The NBA trade deadline is today, and there is a lot of last-minute shuffling in the works.  Not to be left out of the action, the NHL will see the end of its trade period with the deadline in a few weeks, and deals are beginning to heat up as clubs find their anxiety levels starting to go through the roof.  A few trades are actively on the books, with others hanging out in the wings until something more productive surfaces.

NHL Trade Deadline Looms

The St. Louis Blues might seriously be considering taking Chris Kreider off the hands of the New York Rangers.  He’s an unrestricted free agent and could easily fill the spot left by Vladimir Tarasenko after he departed due a shoulder injury earlier this season.  Looking at only a possible return in April, Tarasenko still wouldn’t be in good enough shape to be a force for the team, and swapping him for Kreider allows the Blues to start gathering strength ahead of next season.

The Ottawa Senators might be ready to give up Jean-Gabriel Pageau, despite the success he has brought an otherwise lackluster team.  He only has a couple of months remaining on his contract and the Senators may look to trade him for more than one player in an attempt to strengthen its line.  It wouldn’t be surprising to find him skating for the Edmonton Oilers or the Calgary Flames next season.

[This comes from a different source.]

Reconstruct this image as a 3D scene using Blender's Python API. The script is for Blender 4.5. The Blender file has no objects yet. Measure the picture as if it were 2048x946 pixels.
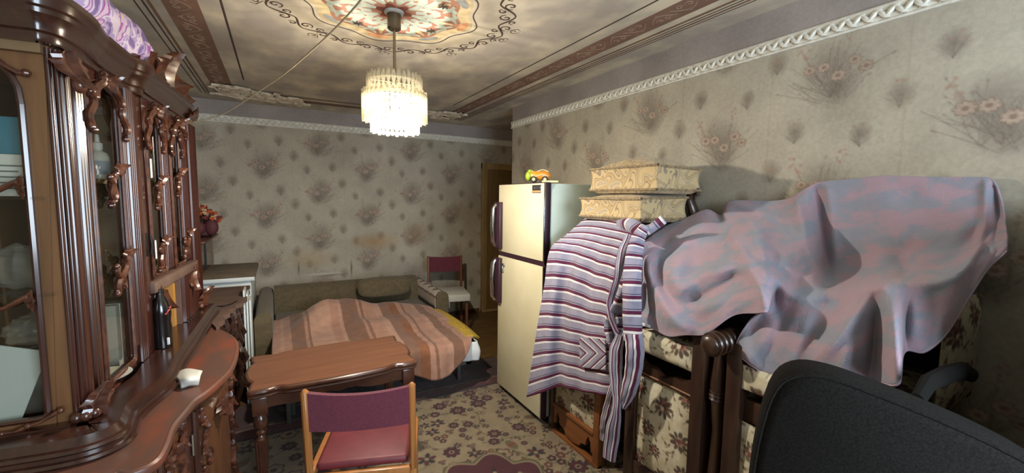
import bpy, bmesh, math, random
import numpy as np
from mathutils import Vector, Matrix
random.seed(7)
rng = np.random.default_rng(11)
PI = math.pi
SC = bpy.context.scene
COL = SC.collection

# ------------------------------------------------------------------ camera
FPX, YAW, PIT, ROL, EYE = 836.73, .5103955, .0895845, -.0134058, 1.55
cy, sy, cp, sp = math.cos(YAW), math.sin(YAW), math.cos(PIT), math.sin(PIT)
_f = np.array([sy*cp, cy*cp, -sp]); _r = np.array([cy, -sy, 0.]); _d = np.cross(_f, _r)
_c, _s = math.cos(ROL), math.sin(ROL)
RIGHT = _c*_r + _s*_d; DOWN = -_s*_r + _c*_d
cam = bpy.data.cameras.new('camera'); cam_o = bpy.data.objects.new('camera', cam); COL.objects.link(cam_o)
mw = Matrix.Identity(4)
for i in range(3):
    mw[i][0] = RIGHT[i]; mw[i][1] = -DOWN[i]; mw[i][2] = -_f[i]
mw[2][3] = EYE
cam_o.matrix_world = mw
cam.sensor_fit = 'HORIZONTAL'; cam.sensor_width = 36; cam.lens = FPX/2048*36
cam.clip_start = .02
SC.camera = cam_o

# ------------------------------------------------------------------ light and exposure
world = bpy.data.worlds.new('world'); SC.world = world; world.use_nodes = True
bg = world.node_tree.nodes['Background']; bg.inputs[0].default_value = (.75, .87, 1, 1); bg.inputs[1].default_value = 1.0
def area(name, loc, rot, sx, sy_, power, color):
    l = bpy.data.lights.new(name, 'AREA'); l.shape = 'RECTANGLE'; l.size = sx; l.size_y = sy_
    l.energy = power; l.color = color
    o = bpy.data.objects.new(name, l); COL.objects.link(o); o.location = loc; o.rotation_euler = rot
    return o
area('window_daylight', (.95, -1.32, 1.55), (PI/2, 0, 0), 1.4, 1.3, 68, (.74, .87, 1.0))
SC.view_settings.view_transform = 'Standard'; SC.view_settings.look = 'None'
SC.view_settings.exposure = 0.8; SC.view_settings.gamma = 1.0
SC.view_settings.use_curve_mapping = False
SC.cycles.use_denoising = True
SC.cycles.max_bounces = 8; SC.cycles.transparent_max_bounces = 24
SC.cycles.sample_clamp_indirect = 4
SC.cycles.caustics_reflective = False; SC.cycles.caustics_refractive = False
LAMP_POWER = 60
LAMP_COLOR = (1.0, .90, .76)

# ------------------------------------------------------------------ helpers
def ray(x, y):
    return RIGHT*((x-1024)/FPX) + DOWN*((y-473)/FPX) + _f
E0 = np.array([0, 0, EYE])
def atx(x, y, X): d = ray(x, y); return E0 + d*X/d[0]
def aty(x, y, Y): d = ray(x, y); return E0 + d*Y/d[1]
def atz(x, y, Z): d = ray(x, y); return E0 + d*(Z-EYE)/d[2]

def lin(r, g, b):
    f = lambda c: (c/255/12.92) if c/255 <= .04045 else ((c/255+.055)/1.055)**2.4
    return (f(r), f(g), f(b), 1)

def mat(name, c1, c2=None, scale=8, rough=.6, metal=0., stretch=(1, 1, 1), detail=4, bump=0., bscale=None,
        coat=0., spec=.5, lo=.35, hi=.65, emit=None, sheen=0., wave=False):
    m = bpy.data.materials.new(name); m.use_nodes = True
    nt = m.node_tree; N = nt.nodes; L = nt.links
    b = N['Principled BSDF']
    b.inputs['Roughness'].default_value = rough; b.inputs['Metallic'].default_value = metal
    b.inputs['Coat Weight'].default_value = coat; b.inputs['Coat Roughness'].default_value = .12
    b.inputs['Specular IOR Level'].default_value = spec
    b.inputs['Sheen Weight'].default_value = sheen
    b.inputs['Base Color'].default_value = c1
    if emit:
        b.inputs['Emission Color'].default_value = emit[0]; b.inputs['Emission Strength'].default_value = emit[1]
    tc = N.new('ShaderNodeTexCoord'); mp = N.new('ShaderNodeMapping'); mp.inputs['Scale'].default_value = stretch
    L.new(tc.outputs['Object'], mp.inputs[0])
    if c2:
        if wave:
            t = N.new('ShaderNodeTexWave'); t.inputs['Scale'].default_value = scale; t.inputs['Distortion'].default_value = 6
            t.inputs['Detail'].default_value = 3; t.inputs['Detail Scale'].default_value = 1.5
            fac = t.outputs['Fac']
        else:
            t = N.new('ShaderNodeTexNoise'); t.inputs['Scale'].default_value = scale; t.inputs['Detail'].default_value = detail
            fac = t.outputs['Fac']
        L.new(mp.outputs[0], t.inputs['Vector'])
        r = N.new('ShaderNodeValToRGB'); r.color_ramp.elements[0].position = lo; r.color_ramp.elements[1].position = hi
        r.color_ramp.elements[0].color = c1; r.color_ramp.elements[1].color = c2
        L.new(fac, r.inputs[0]); L.new(r.outputs[0], b.inputs['Base Color'])
    if bump:
        n = N.new('ShaderNodeTexNoise'); n.inputs['Scale'].default_value = bscale or scale*4; n.inputs['Detail'].default_value = 3
        L.new(mp.outputs[0], n.inputs['Vector'])
        bp = N.new('ShaderNodeBump'); bp.inputs['Strength'].default_value = bump; bp.inputs['Distance'].default_value = .01
        L.new(n.outputs['Fac'], bp.inputs['Height']); L.new(bp.outputs[0], b.inputs['Normal'])
    return m

def vmat(name, rough=.8, bump=.15, bscale=300, sheen=0., vary=.12, vscale=4, tint=None):
    """printed surface: colours come from the mesh's own colour attribute, with dirt and grain from noise"""
    m = bpy.data.materials.new(name); m.use_nodes = True
    nt = m.node_tree; N = nt.nodes; L = nt.links; b = N['Principled BSDF']
    b.inputs['Roughness'].default_value = rough; b.inputs['Sheen Weight'].default_value = sheen
    b.inputs['Specular IOR Level'].default_value = .25
    a = N.new('ShaderNodeVertexColor'); a.layer_name = 'print'
    tc = N.new('ShaderNodeTexCoord')
    n = N.new('ShaderNodeTexNoise'); n.inputs['Scale'].default_value = vscale; n.inputs['Detail'].default_value = 8
    L.new(tc.outputs['Object'], n.inputs['Vector'])
    mr = N.new('ShaderNodeMapRange'); mr.inputs[1].default_value = .3; mr.inputs[2].default_value = .7
    mr.inputs[3].default_value = 1-vary; mr.inputs[4].default_value = 1+vary
    L.new(n.outputs['Fac'], mr.inputs[0])
    nf = N.new('ShaderNodeTexNoise'); nf.inputs['Scale'].default_value = 70; nf.inputs['Detail'].default_value = 4; L.new(tc.outputs['Object'], nf.inputs[0])
    mf = N.new('ShaderNodeMapRange'); mf.inputs[1].default_value = .3; mf.inputs[2].default_value = .7; mf.inputs[3].default_value = .92; mf.inputs[4].default_value = 1.08; L.new(nf.outputs['Fac'], mf.inputs[0])
    mm = N.new('ShaderNodeMath'); mm.operation = 'MULTIPLY'; L.new(mr.outputs[0], mm.inputs[0]); L.new(mf.outputs[0], mm.inputs[1])
    mx = N.new('ShaderNodeMix'); mx.data_type = 'RGBA'; mx.blend_type = 'MULTIPLY'; mx.inputs[0].default_value = 1
    L.new(a.outputs[0], mx.inputs[6]); L.new(mm.outputs[0], mx.inputs[7]); L.new(mx.outputs[2], b.inputs['Base Color'])
    if bump:
        n2 = N.new('ShaderNodeTexNoise'); n2.inputs['Scale'].default_value = bscale
        L.new(tc.outputs['Object'], n2.inputs['Vector'])
        bp = N.new('ShaderNodeBump'); bp.inputs['Strength'].default_value = bump; bp.inputs['Distance'].default_value = .004
        L.new(n2.outputs['Fac'], bp.inputs['Height']); L.new(bp.outputs[0], b.inputs['Normal'])
    return m

def wood(name, c1, c2, axis='z', rough=.28, coat=.5, scale=14):
    st = {'z': (3, 3, .25), 'x': (.25, 3, 3), 'y': (3, .25, 3)}[axis]
    return mat(name, c1, c2, scale=scale, rough=rough, coat=coat, stretch=st, detail=6, lo=.3, hi=.72)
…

Kyle Turris could be released by the Nashville Predators well ahead of the end of his contract.  He hasn’t produced the defensive talent that had been expected, and Nashville is in serious need of a reorganization.  Finding someone willing to buy his contract might be difficult, but the Predators aren’t going to give up without making a concerted effort at finding him a new home.

More Trade Talks….

The Carolina Hurricanes haven’t been shy about their desire to steal Robin Lehner away from the Chicago Blackhawks.  If a deal is to be done, now is the time to do it, as the Blackhawks are about to have a number of players eligible for unrestricted free agency, and the team needs as much free capital as possible if it plans on building a winning team for next year.

One player who most likely won’t be going anywhere as NHL trade deadline approaches is Darnell Nurse.  The Edmonton Oilers alternate captain has been in almost constant talks with the team, and it seems that a two-year extension might soon be signed.  It isn’t a deal set in stone yet, but Nurse wants to stay with the team and might be willing to hang on for the reported $6 million a year he might be offered.

Elsewhere on the NHL ice, Buffalo Sabres forward Sam Reinhart was more than a little frustrated after his team lost to the Colorado Avalanche yesterday.  He scored the only goal the Sabres put in the net in the 6-1 loss and places the blame for an embarrassing group performance squarely on his teammates.  Talking to reporters after the game, which led to Buffalo now being 11 points off a playoff spot, he said, “I think it’s all coming down to the players at this point… Guys need to demand more out of themselves, and a lot of guys need to step the hell up.”

The NHL team without a name is losing one of its scouts.  Seattle, rumored to most likely be considering the name the Seattle Krakens, is parting ways with Ulf Samuelsson after the 55-year-old decided that he wanted, if a team would give him a chance, return to coaching.  He has already had one chance, in his native Sweden, and is keeping his hopes up that a spot at an NHL coaching job may come available.  Of course, the former player listed on the all-time “Dirtiest NHL player” list may find it more difficult than he imagines.

Sports and beer go hand-in-hand.  It’s a fact and should be listed somewhere in the Constitution.  Chris Wagner of the Boston Bruins is helping to keep the dream alive, helping in a collaborative effort between his team and Harpoon’s Seaport brewery to create a Bruins-themed beer.  Called Don’t Poke the Bear, it is expected to be released sometime this month, and Wagner has literally had his hands in the pot, stirring hops and offering his pale ale proficiency to make the perfect brew.